Review: Peter Pan Goes Wrong, at the Festival Theatre

Peter Pan Goes Wrong is a funny, silly, unashamedly tongue-in-cheek production, in which everything that could possibly ‘go wrong’, does. The play is very much what it says on the tin – and, whilst there is an element of predictability in that, Mischief Theatre easily pull it off.

⭐⭐⭐⭐

Peter Pan Goes Wrong
📍 Festival Theatre, Edinburgh
📅 11 – 16 February 2020
🕖 7.30pm, with matinees on Thu / Sat / Sun (times vary)
🕖 Running time: 2 hours 5 minutes (incl. 20 minute interval)
👥 Production by Mischief Theatre, written by Henry Lewis, Jonathan Sayer, and Henry Shields, and directed by Adam Meggido
🎨 Set design by Simon Scullion
💰 From £22
🎭 Accessible performances include: captioning (Thu), and BSL interpretation / audio description / touch tour (Fri)


Peter Pan isn’t the only thing that has ‘gone wrong’ for Mischief Theatre. The company’s other productions include The Play That Goes Wrong, Magic Goes Wrong, and The Goes Wrong Show.

This concept of putting on a show that uses onstage ‘mishaps’ to parody the medium of theatre is nothing new. One such show, The 39 Steps, played at London’s Criterion Theatre for an impressive nine years; productions like this are popular, and for good reason. Even outside the genre, it is far from unusual for a play to toy with the fourth wall. Something about it just works.

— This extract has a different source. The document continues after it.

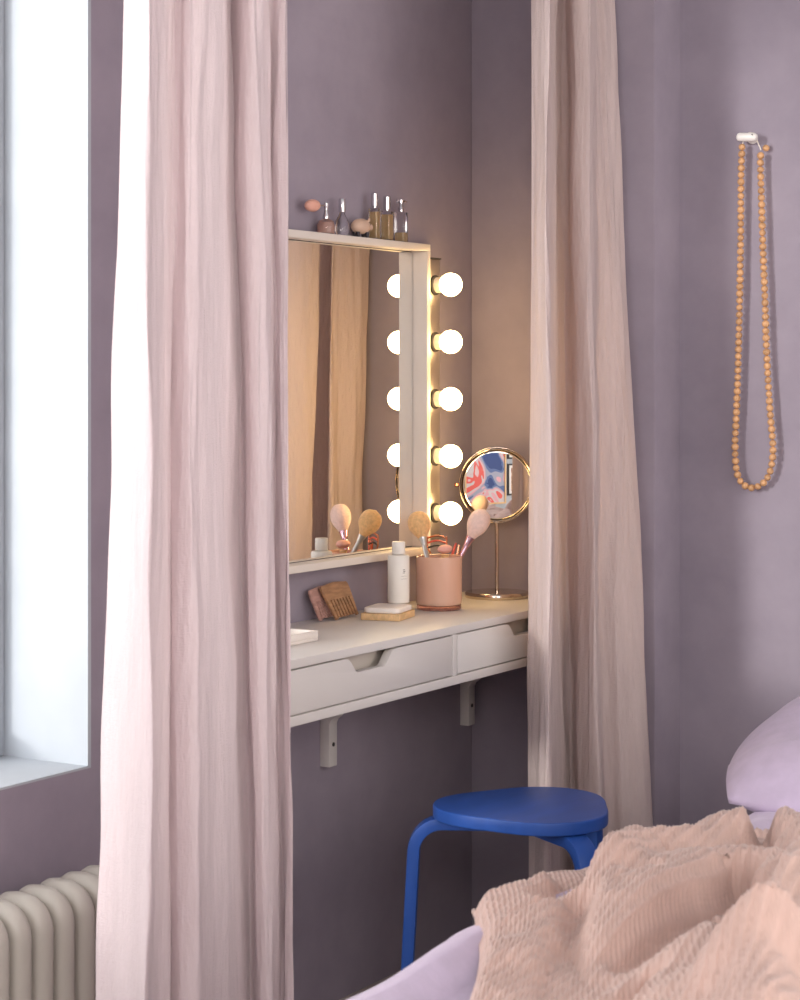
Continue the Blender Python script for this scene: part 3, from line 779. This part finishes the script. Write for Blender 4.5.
cut = np.zeros_like(Xg)
for pl, dep, wd in valleys:
    P = [H(a, b, BT + .06) for a, b in pl]; vb = np.full_like(Xg, 9.)
    for p0, p1 in zip(P, P[1:]): vb = np.minimum(vb, seg_d(Xg, Yg, (p0.x, p0.y), (p1.x, p1.y))[0])
    cut = np.maximum(cut, dep * np.exp(-(vb / wd) ** 2))
nz1 = np.zeros_like(Xg)
for i in range(NU):
    for j in range(NV):
        x, y = Xg[i, j], Yg[i, j]
        a = noise.noise(Vector((x * 5 + y * 3, y * 7 - x * 2, 2.0)))
        b = noise.noise(Vector((x * 12 - y * 8, y * 13 + x * 6, 5.0)))
        far_ = min(1, max(0, (-1.36 - y) / .12))
        c_ = noise.noise(Vector((x * 3.2 - y * 2.4, y * 4.5 + x * 3.5, 9.0)))
        nz1[i, j] = far_ * max(0, .6 - abs(c_) * 2.2) * .085 + (.5 - abs(a) * 2) * .008 + (.5 - abs(b) * 2) * .006
TT = np.clip((Xg + 1.75) / .55, 0, 1); DR = .004 - .036 * TT * TT * (3 - 2 * TT)
Zg = np.maximum(BT + .002 + best + nz1 - cut * 1.35, BT + .029 + DR + .004 * np.sin(Xg * 30))
for _ in range(3):
    Zp = np.pad(Zg, 1, mode='edge'); Zg = (Zp[:-2, 1:-1] + Zp[2:, 1:-1] + Zp[1:-1, :-2] + Zp[1:-1, 2:] + 4 * Zg) / 8
# the edge at the bed side rolls down
ed = np.clip((Yg - (BY - .05)) / .062, 0, 1); Zg -= .085 * ed ** 2
el = np.clip(1 - U / .05, 0, 1); Zg -= (Zg - BT - .012) * el ** 2 * .75
# waffle weave relief
cell = .0122
S1 = (Xg - XL) + .0; T1 = Vv * .72
wf = np.abs(np.sin(S1 * math.pi / cell)) ** .7 * np.abs(np.sin(T1 * math.pi / cell)) ** .7
gx = np.gradient(Zg, axis=0) / np.gradient(Xg, axis=0); gy = np.gradient(Zg, axis=1) / np.gradient(Yg, axis=1)
nl = np.sqrt(gx ** 2 + gy ** 2 + 1); dsp = -wf * .0046
V = np.stack([Xg - gx / nl * dsp, Yg - gy / nl * dsp, Zg + dsp / nl], -1).reshape(-1, 3)
Fc = [(i * NV + j, (i + 1) * NV + j, (i + 1) * NV + j + 1, i * NV + j + 1) for i in range(NU - 1) for j in range(NV - 1)]
M['blanket'] = mat('peach_waffle_cotton', (.60, .425, .37), .92, var=.05, scale=25, sheen=.3, spec=.1)
bc_ = Vector((-1.4, -1.4, BT))
bl = mk('blanket', [tuple(v) for v in V], Fc, M['blanket'], None, smooth=True, sharp=180, origin=bc_)
tag(bl, 'crumpled peach waffle blanket thrown over the lavender bed', 'blanket')
sol = bl.modifiers.new('thickness', 'SOLIDIFY'); sol.thickness = .005; sol.offset = -1

# ================================================================= PICTURES ON THE WALL BEHIND THE CAMERA (seen in the round mirror)
def art_mat(name, cols, seed, scale=2.0):
    m, nt, bs = nodes(name); bs.inputs['Roughness'].default_value = .6
    tc = nt.nodes.new('ShaderNodeTexCoord'); mp = nt.nodes.new('ShaderNodeMapping'); mp.inputs['Location'].default_value = (seed, seed * .7, seed * .3)
    nt.links.new(tc.outputs['Object'], mp.inputs['Vector'])
    nz = nt.nodes.new('ShaderNodeTexNoise'); nz.inputs['Scale'].default_value = scale; nz.inputs['Detail'].default_value = 1.5; nz.inputs['Distortion'].default_value = 1.6
    nt.links.new(mp.outputs['Vector'], nz.inputs['Vector'])
    r = nt.nodes.new('ShaderNodeValToRGB'); r.color_ramp.interpolation = 'CONSTANT'
    el = r.color_ramp.elements; n = len(cols); el[0].position = 0; el[0].color = (*cols[0], 1); el[1].position = .34; el[1].color = (*cols[1], 1)
    for k in range(2, n): e2 = el.new(.34 + .32 * (k - 1) / (n - 2)); e2.color = (*cols[k], 1)
    nt.links.new(nz.outputs['Fac'], r.inputs['Fac']); nt.links.new(r.outputs[0], bs.inputs['Base Color']); return m
XB = -4.98
def picture(label, yc, zc, w_, h_, fw, fm, am, passe=0):
    r = thing('framed_picture', label, 'picture', (XB, yc, zc))
    g = G()
    for a in ((yc - w_ / 2, yc - w_ / 2 + fw, zc - h_ / 2, zc + h_ / 2), (yc + w_ / 2 - fw, yc + w_ / 2, zc - h_ / 2, zc + h_ / 2),
              (yc - w_ / 2 + fw, yc + w_ / 2 - fw, zc - h_ / 2, zc - h_ / 2 + fw), (yc - w_ / 2 + fw, yc + w_ / 2 - fw, zc + h_ / 2 - fw, zc + h_ / 2)):
        g.box(XB + .001, XB + .03, *a)
    g.build('frame', fm, r)
    if passe: G().box(XB + .001, XB + .014, yc - w_ / 2 + fw, yc + w_ / 2 - fw, zc - h_ / 2 + fw, zc + h_ / 2 - fw).build('mount', M['ceramic'], r)
    G().box(XB + .001, XB + .016, yc - w_ / 2 + fw + passe, yc + w_ / 2 - fw - passe, zc - h_ / 2 + fw + passe, zc + h_ / 2 - fw - passe).build('print', am, r)
picture('large abstract painting in blue, pink and grey on the back wall', -2.80, 1.1, .86, 1.5, .03, M['pine'],
        art_mat('abstract_paint', [(.03, .06, .2), (.10, .15, .32), (.35, .36, .45), (.72, .38, .42), (.6, .55, .55), (.75, .12, .10), (.7, .5, .5)], 2.0, 1.6))
picture('lime green abstract print in a black frame on the back wall', -3.52, 1.50, .50, .62, .03, M['dark'], art_mat('lime_print', [(.5, .6, .05), (.55, .62, .08), (.8, .8, .7), (.4, .55, .05)], 5.0, 2.5))
picture('small brown print with a white mount in a black frame', -3.52, .80, .50, .60, .03, M['dark'], art_mat('brown_print', [(.5, .3, .2), (.3, .15, .1), (.6, .4, .3), (.1, .06, .05)], 8.0, 6), .05)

Some of the ‘mishaps’ that occur during Peter Pan Goes Wrong are genuinely surprising, but most are very on the nose. However, the whole production is so tongue-in-cheek that this really doesn’t matter, and even the most predictable gags earn loud laughs from the audience. It is a play of entirely silly humour.

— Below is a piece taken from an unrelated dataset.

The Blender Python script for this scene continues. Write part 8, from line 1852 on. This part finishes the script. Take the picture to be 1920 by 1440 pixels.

A lot of the comedy in the production is drawn from staging, and for everything to ‘go wrong’ so perfectly is quite a feat. Particularly during the final scenes of the show, where a whole host of mishaps have to slot together just so, in order for comedic chaos to ensure.

I won’t spoil the show by talking too much about the specifics of the staging in the production, not least because all the most surprising moments in the show are set-related. Suffice to say, Simon Scullion’s set design is a work of genius.


Images courtesy of Alastair Muir

Peter Pan Goes Wrong is not only a play within a play – it is a play where each actor takes on multiple roles, within a play. Confusing, in other words – but this juggling of personalities has great comic effect.

Phoebe Ellabani stands out early on, performing as Annie, who plays both Mrs Darling and Lisa, the family’s maid, in a scene intersected with speedy costume changes. The sweet lullaby that she sings as Mrs Darling is one of my favourite moments of the show. Ellabani’s later appearances as Tinker Bell and Tiger Lilly are just as impressive, and just as disaster-filled.

Sandra, who plays Wendy, is played by Katy Daghorn (confused yet?). Daghorn skillfully parodies the kind of over-acted performance that brought me right back to the mild trauma of school plays, dancing her way through most of the show, and forcibly gesticulating with every word.

Peter Pan Goes Wrong is an ensemble piece, and I really cannot fault any of its cast members. Particular credit is also due to all those working backstage on this production, who run the show smoothly, making sure that everything is shipshape from start to finish.

I would strongly recommend Peter Pan Goes Wrong as an ideal show for a fun evening out, but this does come with one caveat. I have a really silly sense of humour. I’m the kind of person who gets the giggles at something completely ridiculous, and laughs for half an hour straight. So, I am pretty easy to please when it comes to productions like this. Peter Pan Goes Wrong will appeal much less to those who find unsubtle, eye-roll worthy humour irritating.

As for age, the show will appeal to children and adults alike. It contains a sprinkling of jokes aimed specifically at those of us who, presumably unable to navigate to Neverland, have in fact grown up – but remains entirely appropriate for children. The age guidance for the production is 8+.